Eugene Garfield (1925-2017) was an American scientist and publisher. In 1960 Garfield set up the Institute for Scientific Information which produced, among many other things, the Science Citation Index and fulfilled his dream of a multidisciplinary citation index. The impact of this is incalculable: without Garfield’s pioneering work, the field of scientometrics would have a very different landscape, and the study of scholarly communication would be considerably poorer.

Listeners: Henry Small

Henry Small is currently serving part-time as a research scientist at Thomson Reuters. He was formerly the director of research services and chief scientist. He received a joint PhD in chemistry and the history of science from the University of Wisconsin.
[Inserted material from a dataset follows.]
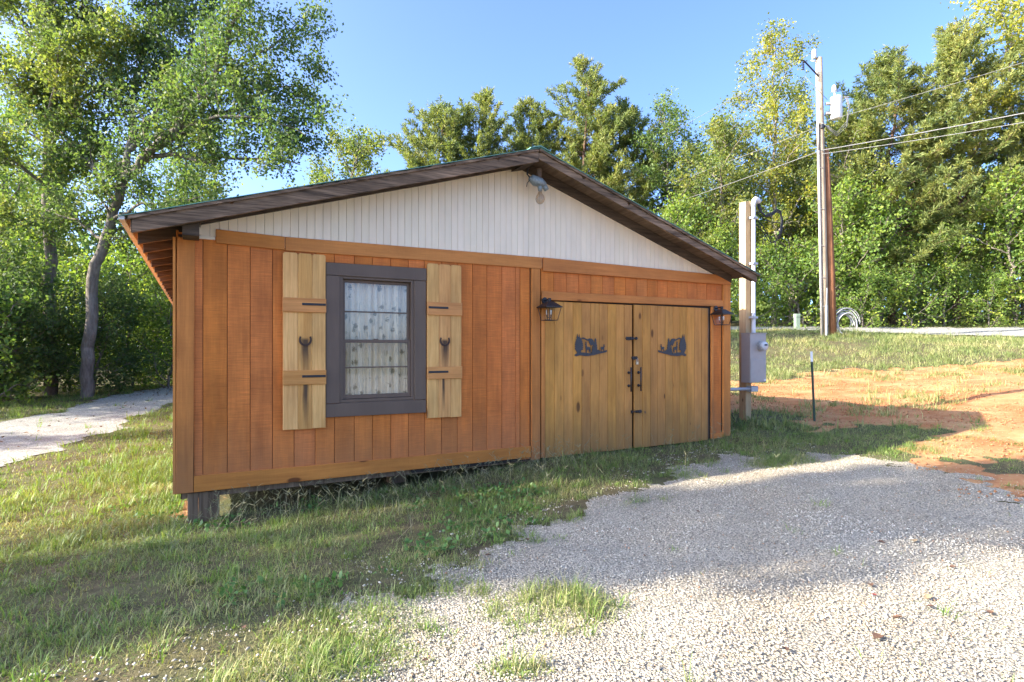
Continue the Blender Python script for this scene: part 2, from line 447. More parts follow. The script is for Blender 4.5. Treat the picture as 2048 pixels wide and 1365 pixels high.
_W = np.linalg.solve(_K, np.concatenate([CP[:, 2], np.zeros(3)]))
def height(X, Y):
    X = np.asarray(X, float); Y = np.asarray(Y, float)
    sh = X.shape; x = X.ravel(); y = Y.ravel()
    xc = np.clip(x, -45, 50); yc = np.clip(y, -14, 62)
    out = np.empty_like(x)
    for i in range(0, len(x), 20000):
        a = xc[i:i+20000]; b = yc[i:i+20000]
        r = np.sqrt((a[:, None]-CP[None, :, 0])**2 + (b[:, None]-CP[None, :, 1])**2)
        out[i:i+20000] = _phi(r) @ _W[:_n] + _W[_n] + _W[_n+1]*a + _W[_n+2]*b
    out += 0.018*np.sin(x*2.1+1.3*np.sin(y*1.3))*np.cos(y*1.9+0.7) + 0.010*np.sin(x*5.3+y*2.7)*np.sin(y*4.9-x*1.1)
    return out.reshape(sh)
def hz(x, y): return float(height(np.array([x]), np.array([y]))[0])

def in_poly(X, Y, poly):
    X = np.asarray(X); Y = np.asarray(Y)
    c = np.zeros(X.shape, bool)
    n = len(poly)
    for i in range(n):
        x0, y0 = poly[i]; x1, y1 = poly[i-1]
        if y0 == y1: continue
        t = ((y0 > Y) != (y1 > Y)) & (X < (x1-x0)*(Y-y0)/(y1-y0)+x0)
        c ^= t
    return c
def vnoise(X, Y, s, seed=0):
    """cheap smooth value noise in 0..1"""
    x = np.asarray(X)*s + seed*17.3; y = np.asarray(Y)*s - seed*9.1
    xi = np.floor(x).astype(np.int64); yi = np.floor(y).astype(np.int64)
    fx = x-xi; fy = y-yi; fx = fx*fx*(3-2*fx); fy = fy*fy*(3-2*fy)
    def hsh(a, b):
        h = (a*374761393 + b*668265263 + seed*974711) & 0x7fffffff
        h = ((h ^ (h >> 13))*1274126177) & 0x7fffffff
        return ((h ^ (h >> 16)) & 0xffff)/65535.0
    return (hsh(xi, yi)*(1-fx)+hsh(xi+1, yi)*fx)*(1-fy) + (hsh(xi, yi+1)*(1-fx)+hsh(xi+1, yi+1)*fx)*fy

GRAVEL = [(-1.15,2.3),(-1.05,2.9),(-.85,3.25),(-.66,3.8),(-.47,4.05),(-.25,4.5),(.16,5.2),(.80,5.85),(1.55,6.4),(2.3,7.5),(3.05,8.25),
          (3.5,7.9),(4.3,8.25),(4.75,7.55),(5.0,6.9),(5.15,6.2),(5.0,5.5),(5.4,4.7),(6.3,3.9),(7.5,2.5),(8,-5),(-3,-5),(-2.0,0.5)]
LANE = [(-8.0,8.3),(-8.6,11.0),(-9.3,13.8),(-10.7,17.8),(-11.3,22),(-10.8,27),(-9.5,33),(-12.5,34),(-14.4,27),(-14.3,21),(-12.6,15.0),(-12.2,11),(-13,6),(-16,-4),(-11,-5),(-9.0,3)]
CLAY = [(4.0,12.2),(4.9,11.4),(5.9,10.0),(6.6,8.2),(5.4,7.1),(5.2,6.2),(5.0,5.4),(6.2,4.4),(9,4),(16,8),(18,14),(17,18.2),(13,18.0),(9,18.2),(6.3,17.5),(5.2,15)]
def soft(X, Y, poly, j=0.25, s=2.2, seed=3):
    dx = (vnoise(X, Y, s, seed)-.5)*2*j; dy = (vnoise(X, Y, s, seed+5)-.5)*2*j
    dx = dx + (vnoise(X, Y, s*3.7, seed+9)-.5)*j; dy = dy + (vnoise(X, Y, s*3.7, seed+11)-.5)*j
    return in_poly(X+dx, Y+dy, poly)

def axis_coords(lo, f0, f1, hi, fine):
    a = list(np.arange(f0, f1+1e-6, fine))
    st = fine; x = f1
    while x < hi:
        st *= 1.22; x += st; a.append(min(x, hi))
    st = fine; x = f0; b = []
    while x > lo:
        st *= 1.22; x -= st; b.append(max(x, lo))
    return np.array(b[::-1]+a)
gx = axis_coords(-260, -13, 19, 260, 0.13); gy = axis_coords(-120, 1.5, 27, 320, 0.13)
GX, GY = np.meshgrid(gx, gy)
GZ = height(GX, GY)
nx, ny = len(gx), len(gy)
idx = np.arange(nx*ny).reshape(ny, nx)
GF = np.stack([idx[:-1, :-1].ravel(), idx[:-1, 1:].ravel(), idx[1:, 1:].ravel(), idx[1:, :-1].ravel()], 1)

def ground_mat():
    m, nt, out = new_mat('ground_soil'); N = NT(nt)
    at = N.n('ShaderNodeAttribute'); at.attribute_name = 'zone'
    sp = N.n('ShaderNodeSeparateColor'); N.l(at.outputs['Color'], sp.inputs[0])
    tc = N.n('ShaderNodeTexCoord').outputs['Object']
    n1 = N.noise(tc, 1.3, 5, 0.6); n2 = N.noise(tc, 9, 5, 0.65); n3 = N.noise(tc, 60, 4, 0.7)
    soil = N.mix(N.mr(n2, 0.35, 0.65), (0.070,0.060,0.034), (0.135,0.110,0.058))
    soil = N.mix(N.mr(n1, 0.42, 0.62), soil, (0.10,0.105,0.045))
    clay = N.mix(N.mr(n1, 0.35, 0.68), (0.36,0.143,0.056), (0.49,0.285,0.135))
    clay = N.mix(N.math('MULTIPLY', N.mr(n2, 0.5, 0.72), 0.55), clay, (0.29,0.095,0.035))
    peb = N.n('ShaderNodeTexVoronoi'); N.l(tc, peb.inputs['Vector']); peb.inputs['Scale'].default_value = 26
    psep = N.n('ShaderNodeSeparateColor'); N.l(peb.outputs['Color'], psep.inputs[0])
    pk = N.math('MULTIPLY', N.mr(peb.outputs['Distance'], 0.12, 0.25, 1.0, 0.0), N.mr(psep.outputs[0], 0.78, 0.8))
    clay = N.mix(pk, clay, (0.60,0.50,0.38))
    edge = N.math('ADD', sp.outputs[0], N.math('MULTIPLY', N.math('SUBTRACT', n2, 0.5), 0.9))
    col = N.mix(N.mr(edge, 0.35, 0.6), soil, clay)
    b = N.bump(N.math('ADD', n2, N.math('MULTIPLY', n3, 0.5)), 0.6, 0.05)
    N.l(N.bsdf(col, 0.95, b, 0, 0.15), out.inputs[0])
    return m
gm = np_mesh('ground', np.stack([GX.ravel(), GY.ravel(), GZ.ravel()], 1), GF, ground_mat())
gm.polygons.foreach_set('use_smooth', np.ones(len(gm.polygons), bool))
zc = np.zeros((nx*ny, 4), np.float32); zc[:, 3] = 1
zc[:, 0] = soft(GX.ravel(), GY.ravel(), CLAY, 0.8, .9, 2)
# bare patch of clay by the left pier
zc[:, 0] = np.maximum(zc[:, 0], np.exp(-(((GX.ravel()+3.75)/.35)**2 + ((GY.ravel()-6.4)/.55)**2)))
ca = gm.color_attributes.new('zone', 'FLOAT_COLOR', 'POINT'); ca.data.foreach_set('color', zc.ravel())
tag(link('ground', gm), kind='structure')

def gravel_mat(name, a, b, c, scale=70):
    m, nt, out = new_mat(name); N = NT(nt)
    tc = N.n('ShaderNodeTexCoord').outputs['Object']
    v = N.n('ShaderNodeTexVoronoi'); N.l(tc, v.inputs['Vector']); v.inputs['Scale'].default_value = scale
    s = N.n('ShaderNodeSeparateColor'); N.l(v.outputs['Color'], s.inputs[0])
    n1 = N.noise(tc, 0.9, 4, 0.6); n2 = N.noise(tc, 5, 4, 0.6)
    col = N.mix(N.mr(s.outputs[0], 0.1, 0.9), a, b)
    col = N.mix(N.math('MULTIPLY', N.mr(n1, 0.45, 0.7), 0.45), col, c)
    col = N.mix(N.math('MULTIPLY', N.mr(n2, 0.6, 0.75), 0.3), col, (0.16,0.13,0.10))
    crack = N.mr(v.outputs['Distance'], 0.35, 0.75, 1.0, 0.45)
    mu = N.n('ShaderNodeVectorMath', operation='SCALE'); N.l(col, mu.inputs[0]); N.l(crack, mu.inputs[3])
    h = N.math('SUBTRACT', 1.0, v.outputs['Distance'])
    N.l(N.bsdf(mu.outputs[0], 0.9, N.bump(h, 0.9, 0.012), 0, 0.2), out.inputs[0])
    return m
M['gravel'] = gravel_mat('gravel_bed', (0.35,0.31,0.24), (0.51,0.465,0.37), (0.37,0.295,0.195))
M['lane'] = gravel_mat('lane_gravel', (0.30,0.295,0.26), (0.44,0.435,0.39), (0.31,0.285,0.235), 40)
M['road'] = gravel_mat('road_gravel', (0.34,0.33,0.30), (0.46,0.445,0.41), (0.36,0.33,0.28), 20)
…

He began his career as a historian of science at the American Institute of Physics' Center for History and Philosophy of Physics where he served as interim director until joining ISI (now Thomson Reuters) in 1972. He has published over 100 papers and book chapters on topics in citation analysis and the mapping of science. Dr Small is a Fellow of the American Association for the Advancement of Science, an Honorary Fellow of the National Federation of Abstracting and Information Services, and past president of the International Society for Scientometrics and Infometrics. His current research interests include the use of co-citation contexts to understand the nature of inter-disciplinary versus intra-disciplinary science as revealed by science mapping.